On the first episode of The Prompt podcast, I chose Pushpin 2.0 as my weekly pick, and I thought the app deserved a mention here on the site as well.
In January, when I first reviewed Pushpin, I noted how the app didn’t look as good as Pinbook, another Pinboard client that, back then, didn’t support some of the power-user functionalities that were available in Pushpin. Many Pinboard clients have come out in the past few months; as MacStories readers know, my choices have always been Pinbook, Pushpin, and Pinbrowser – while these three apps were all made for Pinboard, each one of them had a peculiar feature that made it stand out. With Pushpin 2.0, I feel like the difference is now marginal, as the app takes important steps towards becoming the only Pinboard client you’d ever need to add, manage, and browse Pinboard bookmarks.
The most notable addition in version 2.0 is the new design.

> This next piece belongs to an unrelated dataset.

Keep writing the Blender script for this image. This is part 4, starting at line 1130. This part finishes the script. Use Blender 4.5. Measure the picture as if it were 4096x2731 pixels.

Pushpin 1.0 didn’t look good; Pushpin 2.0 is a pleasure to look at, with a gorgeous silver theme and various shades of gray and blue that highlight information and details. Where Pushpin 1.0 employed a very “default” approach to navigation with a series of tabs at the bottom to move between sections and settings, in Pushpin 2.0 everything has been redesigned and condensed in a Browse screen, where you’ll still get access to your Personal bookmarks, Community ones, Settings, Notes, and Tags. Sharing and tap & hold menus have been give a dark facelift; iconography has been revisited to give the app a modern, friendly look. Pushpin 2.0 is, in terms of custom iOS design, one of the best apps I’ve seen recently.
With this update, Pushpin gets support for Saved Feeds, which allow you to view streams of bookmarks filtered by tags, usernames, or a combination of both. One of the greatest aspects of Pinboard is, in fact, the community of users who may decide to keep bookmarks public or private. If they choose public, you’ll be able to browse those bookmarks and therefore use Pinboard as a “discovery tool for interesting links” (I do this every day). Saved Feeds enable you to be more specific with the kinds of links you want to discover, and I believe Pushpin’s implementation is solid.
You can create an unlimited number of feeds and access them whenever you want from the Browse page; you can combine a username and tags, or use them separately to view a user’s full feed or Pinboard’s entire public feed filtered by a tag or multiple ones. The system is flexible, and it supports a URL scheme to, say, launch feeds using Launch Center Pro’s prompt for variables:
pushpin://feed?user=ticci&tags=pythonista,python
The URL scheme, already quite versatile in the first version, has also been enhanced with the possibility to open Pushpin’s browser at a specific address:
pushpin://google.com/
Because URLs and addresses can be loaded via JavaScript in a bookmarklet, you can take the webpage you’re currently viewing in a browser, like Safari or Chrome, and open it directly in Pushpin:
javascript:window.location='pushpin://'+location.href.substring(location.href.indexOf("://") + 3)
The process of viewing webpages and adding them as bookmarks has been substantially improved. In the app’s web view, there’s a new option to view a page through a mobilizer (Instapaper is my favorite; Google and Readability are also available) and a button to enter full-screen mode, with a draggable “puck” that can be rearranged on screen and tapped to go back to normal mode.
In the Add Bookmark screen, you can now swipe right on the tag field to let Pushpin load popular and recommended tags, which I consider a nice touch to suggest users which tags they should use. Tags can be hidden by swiping left on them, or you can prefix them with a period to make them private.
There are some new features of Pushpin 2.0 that I’m not particularly sure about. For instance, there’s a new setting to hide bookmark tags and descriptions in a list view by default, or you can use a pinch gesture to hide/show them; the gesture is nice, but I’m not a fan of having to operate a device with two hands – I’d rather see a view button next to the search bar (like Tweetbot), so I can keep using my iPhone with one hand. The app’s new tab-less interface is good-looking, but it has forced the developer to remove the “Add” section, which allowed you to manually enter a bookmark independently from the web browser. It’s still possible to add bookmarks through the URL scheme and automatic clipboard detection, but I believe the manual option was important. And, as you may have guessed from the screenshots in this article, Pushpin still isn’t optimized for the iPad.
At $9.99, Pushpin 2.0 is a powerful Pinboard client for users who want to use Pinboard to add bookmarks, manage them, and discover new ones using the service’s (lightweight) social features. Pushpin 2.0 looks great on the Retina display, and new features like Saved Feeds, new tag filtering and suggestions, and improved web browsing strike a good balance between advanced functionality and general usability. Pushpin 2.0 can be used as your only Pinboard client on the iPhone, packing both management and browsing features, and I’m looking forward to an iPad version.
Pushpin 2.0 is available on the App Store.